Dubai: Middle East sovereign investor confidence is stable and they continue to pursue long-term investment goals through strategic asset allocation, despite sustained low oil prices and continued market volatility, according to Invesco’s Global Sovereign Asset Management.

The study, an in-depth report on the complex investment behaviour of sovereign wealth funds and central banks covers 77 individual sovereign investors and reserve managers across the globe representing 66 per cent of sovereign assets and 25 per cent of foreign reserves — totalling $8.96 trillion of assets.

This year’s study shows Middle Easter sovereign investors are confident that they are well positioned to work within in the challenging economic environment and continue to invest in global markets across various asset classes. The study showed that there is a strong preference for the US above other geographical regions and an increased appetite for real estate investment to drive allocations towards alternatives.

While the challenging macro-economic environment, driven by the sustained low oil price, has impacted on global sovereign investment performance, with average annual portfolio returns having fallen, Middle East sovereign investors remain better prepared in terms of investment capability and governance. On average new funding accounted for 3 per cent of assets, while the average sovereign investor withdrew or cancelled only 7 per cent of assets, as sovereigns cope with funding challenges.

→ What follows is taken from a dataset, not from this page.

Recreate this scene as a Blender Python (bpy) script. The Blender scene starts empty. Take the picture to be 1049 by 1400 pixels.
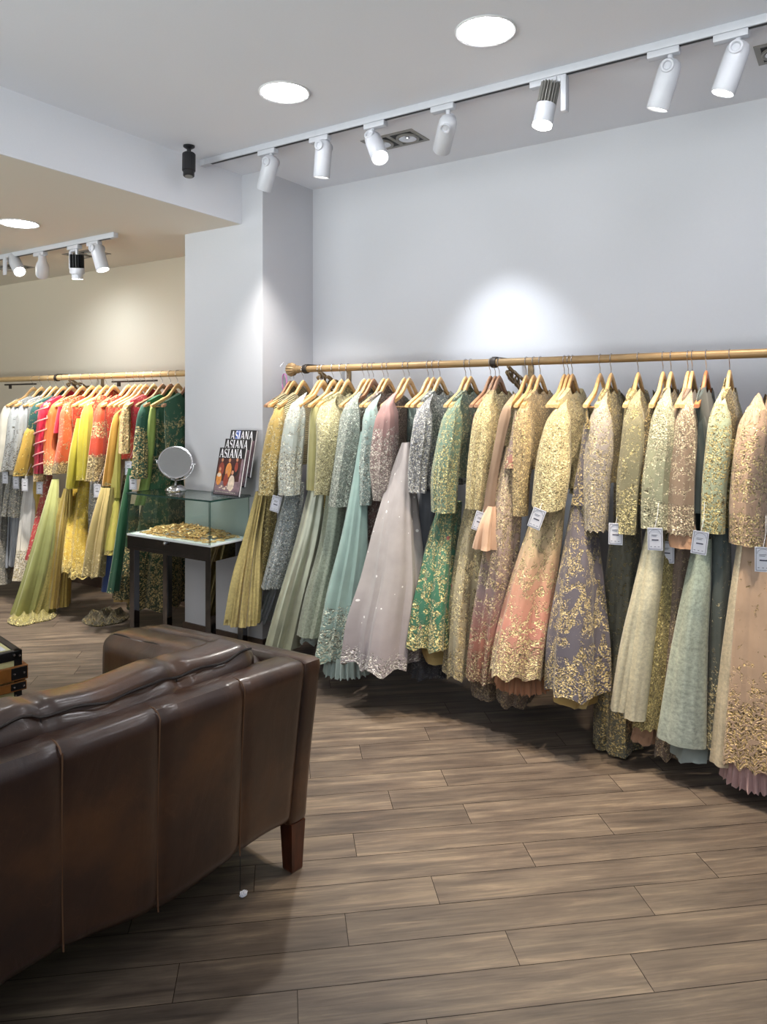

“Many sovereign investors are now comfortable operating in an environment with limited new funding. Some have ceded assets to governments without cancelling long-term investments, while others have not been called upon at all for withdrawals over the last 12 months. Many of these institutions appear confident in their funding outlook and are increasing the importance of their investment objectives relative to their short-term liquidity needs,” said Alex Millar, Head of Invesco EMEA sovereigns & Middle East and Africa institutional sales.

Time horizons for investing are also lengthening as Middle East sovereign investors manage these challenges, rising from 7.1 to 7.7 years over the past four years amid continued interest in the diversification benefits and illiquidity premiums offered via alternatives.

The study indicates that overall Middle East sovereign investor confidence remains stable - and has done since 2013 - with Invesco’s Sovereign Confidence Index highlighting that overall confidence has remained steady at 7.2 in 2014, to 7.3 in 2016.

Tracking confidence based on returns and aggregate capabilities (looking at investment expertise, people and talent, governance and third parties), the index shows that global liability & development sovereigns report increased confidence consistently across both categories. While lower returns have impacted global investment & liquidity sovereigns, who have seen confidence based on performance drop from 8.4 in 2014 to 7.7 this year, confidence in aggregate capability has gone up from 7.4 to 7.8 over the same period.

 

Real estate preference

Middle East sovereign investors have focused on increasing allocations to infrastructure and private equity over the last two years; however attitudes have changed in 2016, and for the first time fewer sovereign investors expect to increase allocations to these asset classes. While allocations to infrastructure and private equity have increased over the last three years, total allocations remain low. From 2013 to 2015, Middle East sovereign investors’ average total portfolio assets to infrastructure increased from 0.3 per cent to 2.5 per cent, whilst private equity rose from 5.2 per cent to 5.5 per cent of the Middle East average sovereign portfolio.

Conversely, their allocations to real estate have risen significantly, from 5.9 per cent in 2013 to 9.8 per cent in 2015. Global sovereign investors expect to increase global and local allocations into real estate more than any other asset class in order to meet diversification and absolute return objectives.

Sovereign investors globally attribute this largely to real estate investments carrying fewer execution challenges than private equity and infrastructure, where sovereigns have encountered difficulties in deploying their assets.